Sur la dernière année de l’enquête ménage disponible au Burkina Faso et menée en 2018, les scientifiques ont pu évaluer les performances de leur modèle sur sa capacité à prédire les deux indicateurs de l’insécurité alimentaire. Résultat, le score de consommation alimentaire est prédit avec un coefficient R2 de 0,57 et celui sur la diversité alimentaire de 0,58. En sachant qu’une valeur proche de zéro correspond à une prédiction très hasardeuse et qu’elle devient parfaite lorsqu’elle tend vers un. « À partir d’un coefficient de 0,6, on peut considérer comme envisageable une utilisation de notre modèle par les acteurs qui interviennent sur le terrain, poursuit Hugo Deléglise. Nous y sommes donc presque. Il va être possible de l’améliorer au fur et à mesure des années, car plus on a d’historique de données, et plus l’algorithme pourra établir des règles de corrélation sûres et sophistiquées. Nous souhaitons également poursuivre notre travail de recherche pour intégrer de nouvelles variables dans notre modèle. »

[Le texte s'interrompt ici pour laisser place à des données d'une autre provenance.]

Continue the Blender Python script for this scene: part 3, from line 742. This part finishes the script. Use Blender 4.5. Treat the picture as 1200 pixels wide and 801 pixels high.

Et quid de la prise en compte de l’impact du récent coup d’État militaire dans ce pays sur l’insécurité alimentaire ? « L’algorithme intègre déjà les situations de conflits survenant dans un pays grâce à une variable provenant de l’ACLED (Armed Conflict Location & Event Data Project), un organisme qui recense tous les événements violents dans le monde, répond le chercheur. Mais cette source d’information est trop partielle, et nous poursuivons nos travaux pour ajouter des données textuelles issues de journaux. L’idée est d’extraire automatiquement des informations sur les situations alimentaires et les crises publiées sur des sites en ligne. »
Dans tous les cas, ce nouveau modèle peut se révéler très utile dans les pays soumis à des situations de crise, où les enquêtes auprès des populations ne peuvent plus être réalisées, car il devient trop dangereux de se déplacer sur le terrain.